Poi, coi salvataggi di Grecia, Irlanda, Portogallo e il timore di un collasso dell’eurozona, il tracollo finale. L’obiettivo della Banca centrale europea è risanare la situazione. Come? Assicurando che le paure di un break-up dell’euro sono infondate. Del resto, più cresce l’incertezza, più le società europee hanno difficoltà nel raccogliere capitali. Ed è complicato muoversi in uno scenario in cui il sistema interbancario è bloccato, il mercato dei repurchase agreement (pronti contro termine) è congelato e la scarsità di liquidità sui mercati monetari non accenna a diminuire.
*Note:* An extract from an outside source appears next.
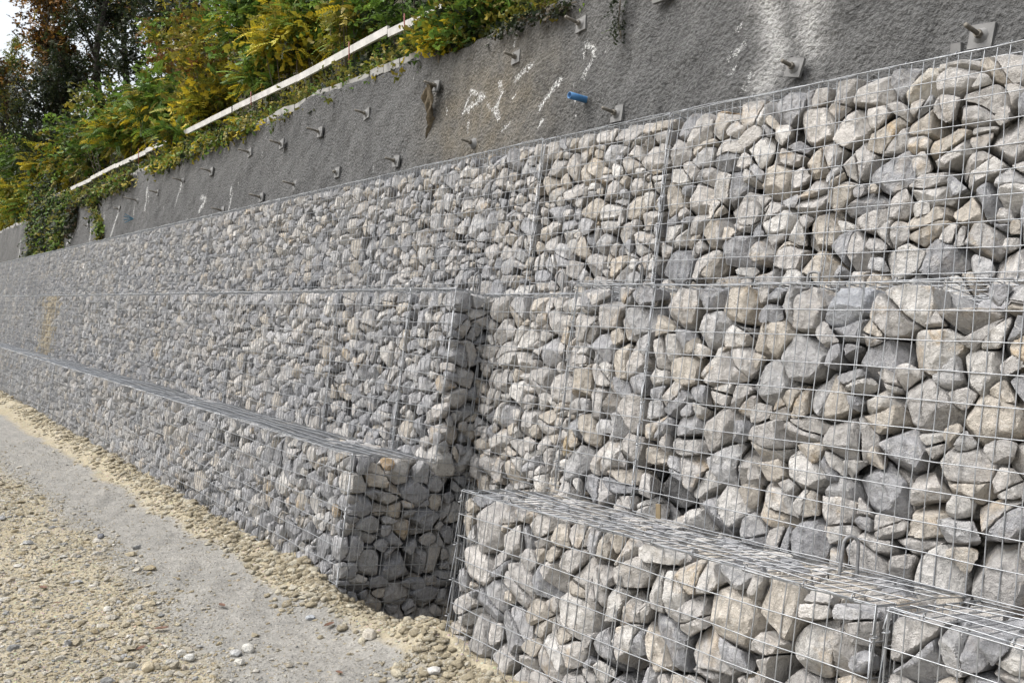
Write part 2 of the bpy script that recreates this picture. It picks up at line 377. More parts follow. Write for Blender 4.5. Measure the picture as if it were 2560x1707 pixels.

Come ha ricordato Natacha Valla, analista di Goldman Sachs, la disfunzionalità del sistema bancario europeo nei Paesi periferici è diventata la regola, non l’eccezione. Più il tasso di rifinanziamento della Bce scende, più i tassi retail salgono. La conseguenza di questa tendenza, ha sottolineato il numero uno della Bce Mario Draghi, è stata la rottura del meccanismo di trasmissione della politica monetaria. Ecco quindi perché è arrivato il piano di acquisto titoli attraverso le Outright monetary transaction, che ha dato un po’ di sollievo. Nel frattempo, però, le società continuano a fare da sole. «Le emissioni obbligazionarie corporate, sia normali sia high-yield, continueranno ad aumentare anche nel 2013», ha scritto Moody’s dieci giorni fa. Solo per quanto riguarda i bond ad alto rendimento, nell’agosto appena trascorso si è registrato il picco, 34 miliardi di euro. Ed entro fine anno la stima è di 52 miliardi di euro di nuove emissioni corporate high-yield. Dove non può più la banca, può ancora il mercato. Per ora.